Data provided →
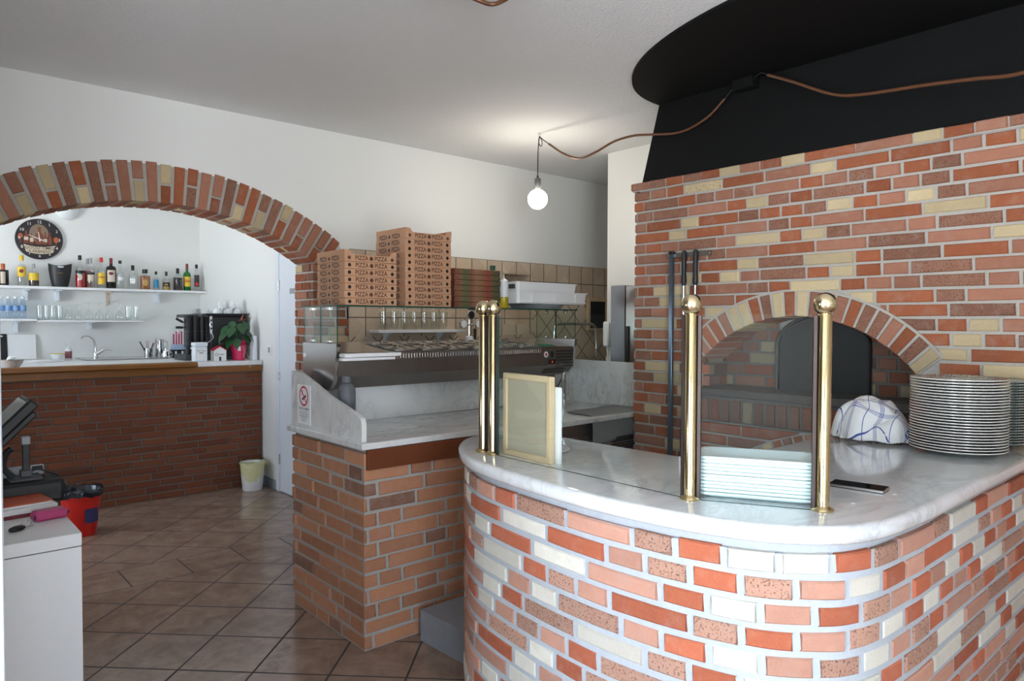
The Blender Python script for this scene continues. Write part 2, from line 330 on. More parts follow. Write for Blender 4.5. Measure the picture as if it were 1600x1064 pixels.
class MB:
    def __init__(s): s.v = []; s.f = []; s.m = []; s.bt = []; s.bv = []; s.uv = None
    def add(s, vs, fs, mi=0, bt=0.0, bv=.5):
        o = len(s.v); s.v += [tuple(p) for p in vs]
        for f in fs: s.f.append(tuple(i+o for i in f)); s.m.append(mi); s.bt.append(bt); s.bv.append(bv)
        return s
    def box(s, x0, x1, y0, y1, z0, z1, bev=0.0, mi=0, mat=None):
        lo, hi = (min(x0, x1), min(y0, y1), min(z0, z1)), (max(x0, x1), max(y0, y1), max(z0, z1))
        b = min(bev, *(0.45*(hi[i]-lo[i]) for i in range(3)))
        if b <= 0:
            P = [(a, c, d) for d in (lo[2], hi[2]) for c in (lo[1], hi[1]) for a in (lo[0], hi[0])]
            F = [(0, 2, 3, 1), (4, 5, 7, 6), (0, 1, 5, 4), (2, 6, 7, 3), (0, 4, 6, 2), (1, 3, 7, 5)]
        else:
            P = []; ix = {}
            for sx in (0, 1):
                for sy in (0, 1):
                    for sz in (0, 1):
                        sg = (sx, sy, sz)
                        for a in range(3):
                            ix[sg, a] = len(P)
                            P.append(tuple((hi[i] if sg[i] else lo[i]) + (0 if i == a else (-b if sg[i] else b)) for i in range(3)))
            F = []
            for a in range(3):
                o1, o2 = [i for i in range(3) if i != a]
                for q in (0, 1):
                    L = []
                    for u, w_ in ((0, 0), (1, 0), (1, 1), (0, 1)):
                        g = [0, 0, 0]; g[a] = q; g[o1] = u; g[o2] = w_; L.append(ix[tuple(g), a])
                    F.append(tuple(L))
            for c in range(3):
                a, e = [i for i in range(3) if i != c]
                for qa in (0, 1):
                    for qe in (0, 1):
                        g0 = [0, 0, 0]; g0[a] = qa; g0[e] = qe; g1 = list(g0); g1[c] = 1
                        g0, g1 = tuple(g0), tuple(g1)
                        F.append((ix[g0, a], ix[g0, e], ix[g1, e], ix[g1, a]))
            for sx in (0, 1):
                for sy in (0, 1):
                    for sz in (0, 1): F.append(tuple(ix[(sx, sy, sz), a] for a in range(3)))
        if mat is not None: P = [tuple(mat @ Vector(p)) for p in P]
        return s.add(P, F, mi)
    def obox(s, c, ux, uy, sx, sy, z0, z1, bev=0.0, mi=0):
        """box turned about Z: centre c (x,y), unit axes ux, uy in plan"""
        m = Matrix(((ux[0], uy[0], 0, c[0]), (ux[1], uy[1], 0, c[1]), (0, 0, 1, 0), (0, 0, 0, 1)))
        return s.box(-sx/2, sx/2, -sy/2, sy/2, z0, z1, bev, mi, m)
    def lathe(s, prof, c=(0, 0, 0), n=24, mi=0, mat=None, sq=None, rot=0.0):
        """prof: [(r, z)]; sq: superellipse exponent for squarish bodies"""
        P = []; rings = []
        for r, z in prof:
            if r <= 1e-6: rings.append([len(P)]); P.append((0, 0, z)); continue
            ring = []
            for i in range(n):
                t = 2*PI*i/n + rot; ct, st = math.cos(t), math.sin(t)
                k = r if not sq else r/((abs(ct)**sq + abs(st)**sq)**(1/sq))
                ring.append(len(P)); P.append((k*ct, k*st, z))
            rings.append(ring)
        F = []
        for a, b in zip(rings, rings[1:]):
            if len(a) == 1 and len(b) == 1: continue
            for i in range(n):
                j = (i+1) % n
                if len(a) == 1: F.append((a[0], b[j], b[i]))
                elif len(b) == 1: F.append((a[i], a[j], b[0]))
                else: F.append((a[i], a[j], b[j], b[i]))
        if mat is None: P = [(p[0]+c[0], p[1]+c[1], p[2]+c[2]) for p in P]
        else: P = [tuple(mat @ Vector(p)) for p in P]
        return s.add(P, F, mi)
    def tube(s, pts, r, n=10, mi=0, closed=False):
        pts = [Vector(p) for p in pts]; N = len(pts)
        rr = r if isinstance(r, (list, tuple)) else [r]*N
        P = []; prev = None
        for i, p in enumerate(pts):
            if closed: d = pts[(i+1) % N] - pts[i-1]
            else: d = pts[min(i+1, N-1)] - pts[max(i-1, 0)]
            d.normalize()
            if prev is None: a = d.orthogonal().normalized()
            else:
                a = prev - d*prev.dot(d)
                a = a.normalized() if a.length > 1e-6 else d.orthogonal().normalized()
            prev = a; b = d.cross(a)
            for k in range(n):
                t = 2*PI*k/n; P.append(tuple(p + (a*math.cos(t) + b*math.sin(t))*rr[i]))
        F = []
        for i in range(N if closed else N-1):
            j = (i+1) % N
            for k in range(n): F.append((i*n+k, i*n+(k+1) % n, j*n+(k+1) % n, j*n+k))
        if not closed: F += [tuple(range(n))[::-1], tuple((N-1)*n+k for k in range(n))]
        return s.add(P, F, mi)
    def cyl(s, p0, p1, r, n=16, mi=0): return s.tube([p0, p1], r, n, mi)
    def prism(s, poly, ext, mi=0):
        """poly: 3-D points, ext: extrusion vector"""
        n = len(poly); P = [tuple(p) for p in poly] + [tuple(Vector(p)+Vector(ext)) for p in poly]
        F = [tuple(range(n))[::-1], tuple(range(n, 2*n))] + [(i, (i+1) % n, n+(i+1) % n, n+i) for i in range(n)]
        return s.add(P, F, mi)
    def slab(s, outline, z0, z1, r=0.0, mi=0, steps=5):
        """flat slab with a rounded (bullnose) edge; outline: closed list of (x,y), counter-clockwise"""
        n = len(outline); nr = []
        for i in range(n):
            a, b = Vector(outline[i-1]), Vector(outline[(i+1) % n]); d = (b-a).normalized(); nr.append(Vector((d.y, -d.x)))
        prof = []
        if r <= 0: prof = [(0, z0), (0, z1)]
        else:
            for k in range(steps+1):
                t = PI/2*k/steps; prof.append((r*(1-math.sin(t)), z0 + r*(1-math.cos(t))))
            for k in range(steps+1):
                t = PI/2*k/steps; prof.append((r*(1-math.cos(t)), z1 - r*(1-math.sin(t))))
        P = []
        for ins, z in prof:
            for i in range(n): q = Vector(outline[i]) - nr[i]*ins; P.append((q.x, q.y, z))
        R = len(prof); F = [tuple(range(n))[::-1], tuple((R-1)*n+i for i in range(n))]
        for k in range(R-1):
            for i in range(n): F.append((k*n+i, k*n+(i+1) % n, (k+1)*n+(i+1) % n, (k+1)*n+i))
        return s.add(P, F, mi)
    def text(s, body, size, pos, right, upv, mi=0, off=.0008, condense=1.0, bold=False):
        V_, F_ = text_geo(body, bold); R = Vector(right).normalized(); U_ = Vector(upv).normalized(); N = R.cross(U_); o = Vector(pos)
        return s.add([tuple(o + R*(p[0]*size*condense) + U_*(p[1]*size) + N*off) for p in V_], F_, mi)
    def disc(s, pos, right, upv, r, n=16, mi=0, off=.0006, r2=None):
        R = Vector(right).normalized(); U_ = Vector(upv).normalized(); N = R.cross(U_); o = Vector(pos) + N*off; r2 = r2 or r
        return s.add([tuple(o + R*(math.cos(2*PI*i/n)*r) + U_*(math.sin(2*PI*i/n)*r2)) for i in range(n)], [tuple(range(n))], mi)
    def rect(s, pos, right, upv, wd, ht, mi=0, off=.0006):
        R = Vector(right).normalized(); U_ = Vector(upv).normalized(); N = R.cross(U_); o = Vector(pos) + N*off
        return s.add([tuple(o + R*(a*wd/2) + U_*(b*ht/2)) for a, b in ((-1, -1), (1, -1), (1, 1), (-1, 1))], [(0, 1, 2, 3)], mi)
    def band(s, c, r, z0, z1, a0, a1, n=10, mi=0, sq=None, rot=0.0):
        """part of a cylinder wall: a label wrapped round a bottle"""
        P = []
        for i in range(n+1):
            t = a0 + (a1-a0)*i/n; ct, st = math.cos(t), math.sin(t)
            k = r if not sq else r/((abs(math.cos(t-rot))**sq + abs(math.sin(t-rot))**sq)**(1/sq))
            P += [(c[0]+k*ct, c[1]+k*st, z0), (c[0]+k*ct, c[1]+k*st, z1)]
        return s.add(P, [(2*i, 2*i+2, 2*i+3, 2*i+1) for i in range(n)], mi)
    def build(s, name, mats, parent=None, smooth=True, origin=None, ang=.7, fixn=True, local=False):
        """links ONE object. Vertices are given in world metres; they are stored about the thing's own base (or its parent's)."""
        if not isinstance(mats, (list, tuple)): mats = [mats]
        if parent is not None and not local: off = Vector(parent['_base']) if '_base' in parent else parent.location.copy()
        elif parent is not None or local: off = Vector((0, 0, 0))
        elif origin is not None: off = Vector(origin)
        else:
            xs, ys, zs = zip(*s.v); off = Vector(((min(xs)+max(xs))/2, (min(ys)+max(ys))/2, min(zs)))
        me = bpy.data.meshes.new(name); me.from_pydata([(p[0]-off.x, p[1]-off.y, p[2]-off.z) for p in s.v], [], s.f)
        for m in mats: me.materials.append(m)
        me.polygons.foreach_set('material_index', s.m)
        if any(s.bt) :
            for nm, d in (('bt', s.bt), ('bv', s.bv)):
                a = me.attributes.new(nm, 'FLOAT', 'FACE'); a.data.foreach_set('value', d)
        if s.uv:
            l = me.uv_layers.new(name='UVMap')
            for lp in me.loops: l.data[lp.index].uv = s.uv[lp.vertex_index]
        if fixn:
            bm = bmesh.new(); bm.from_mesh(me); bmesh.ops.recalc_face_normals(bm, faces=bm.faces); bm.to_mesh(me); bm.free()
        if smooth: me.shade_smooth(); me.set_sharp_from_angle(angle=ang)
        me.update()
        o = bpy.data.objects.new(name, me); COL.objects.link(o)
        if parent is not None: o.parent = parent
        else:
            o.location = off
        BASE[o.name] = tuple(off)
        o['_base'] = tuple(off)
        return o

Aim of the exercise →
Collect the lines of the data that carry the word "part".

Final result →
The Blender Python script for this scene continues. Write part 2, from line 330 on. More parts follow. Write for Blender 4.5. Measure the picture as if it were 1600x1064 pixels.
        """part of a cylinder wall: a label wrapped round a bottle"""